Le premier qui ayant enclos un terrain, s’avisa de dire, Ceci est à moi, et trouva des gens assez simples pour le croire, fut le vrai fondateur de la société civile.
Jean-Jacques Rousseau (1755)
La “Révolution du néolithique”, il y a dix à douze mille ans, a vu l’émergence d’une société d’agriculteurs-éleveurs, tandis que tombait lentement en désuétude la précédente organisation de chasseurs-cueilleurs. L’économie de production remplaçait progressivement l’économie de prédation.
Labourer
Dans le travail du sol, la première opération pratiquée a été le labour, dont la fonction la plus importante était de maîtriser le développement des mauvaises herbes : faire place nette avant de semer. Mais le labour a d’autres fonctions, qui sont d’ordre social et symbolique. Parce que l’intervention humaine est intrinsèquement fondatrice de l’agriculture, travailler la terre, c’est, dans l’intention, la soustraire à la seule volonté de la nature pour la soumettre à celle de l’homme. Ainsi, si l’on considère l’opposition traditionnelle entre nature et culture, labourer revient à “civiliser” le sol en “cultivant” la terre.
Ecrire
Le développement du labour a précédé de peu celui de l’écriture. Celle-ci a -très probablement- été inventée par les sumériens, en Mésopotamie, dans le “croissant fertile”, entre le Tigre et l’Euphrate, il y a cinq mille cinq cents ans. Au tout début, elle répondait à des besoins de mémoire, souvent en rapport avec l’agriculture : consigner des stocks de céréales, des inventaires de troupeaux, des prévisions de rendements… Les sumériens fabriquaient des tablettes d’argile dans lesquelles ils traçaient des signes avec un calame de roseau taillé.
Laisser une trace dans la terre
Les analogies entre le labour et l’écriture sont si nombreuses qu’il est difficile de ne pas voir de lien “civilisationnel” entre ces deux actes. Entre l’araire qui trace son sillon dans un champ et le calame qui trace un signe dans les tablettes d’argile des premiers scribes, il semble qu’il y ait une identité de geste et d’intention ; les lignes d’écriture suivent le modèle des sillons qui s’alignent l’un contre l’autre dans un champ. Leroi-Gourhan confirme cette idée en affirmant qu’on ne connait avec certitude aucun système graphique assimilable, même de loin à l’écriture linéaire chez d’autres peuples que les agriculteurs.
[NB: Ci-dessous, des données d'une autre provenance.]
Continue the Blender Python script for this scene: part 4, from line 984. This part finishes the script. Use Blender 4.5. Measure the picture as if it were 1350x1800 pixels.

On peut donc dire que comme l’acte d’écrire sur un objet est un moyen de laisser sa marque et, ce faisant, de se l’approprier symboliquement, l’acte de labourer est, pour l’agriculteur, un signe, un moyen de s’approprier symboliquement le sol, d’y laisser son empreinte, de le désigner comme étant sien. Le labour est la trace, le signe, ce qui reste visible, du travail de l’homme sur le sol. Comme l’écriture dans la tablette d’argile qui, longtemps après la disparitions des scribes, est témoin de leur travail d’écriture.
NB : J’emprunte l’image de la tablette au blog L’aventure du livre.
Mes sources :
Jean Bottéro : Mésopotamie. L’écriture, la raison et les dieux (1987)
Louis-Jean Calvet : Histoire de l’écriture (1998)
André Leroi-Gourhan : Le geste et la parole, tome 1 : technique et langage (1964)
Jean-Jacques Rousseau : Discours sur l’origine et les fondements de l’inégalité parmi les hommes (1755)
Et c’est ainsi que commencèrent les guerres !!!!
Bonjour ,
Et que restera-t-il de nos écrits sur ordinateur ?
c’est toujours un plaisir de parcourir votre blog .
Merci. Je trouve que c’est une bonne question que vous posez là. A mon avis, ils sont les plus éphémères de tous…
Cela dit, vous avez remarqué ? Aujourd’hui, on recommence à écrire sur des tablettes. Elles ne sont pas en argile mais tablettes quand même.
ça me donne envie d’écrire sur tablettes d’argile ! Facile, je fais de la poterie, mais plus difficile dès qu’il s’agit de trouver un texte durable, utile, beau si possible… Spontanément c’est une recette de cuisine qui me viendrait.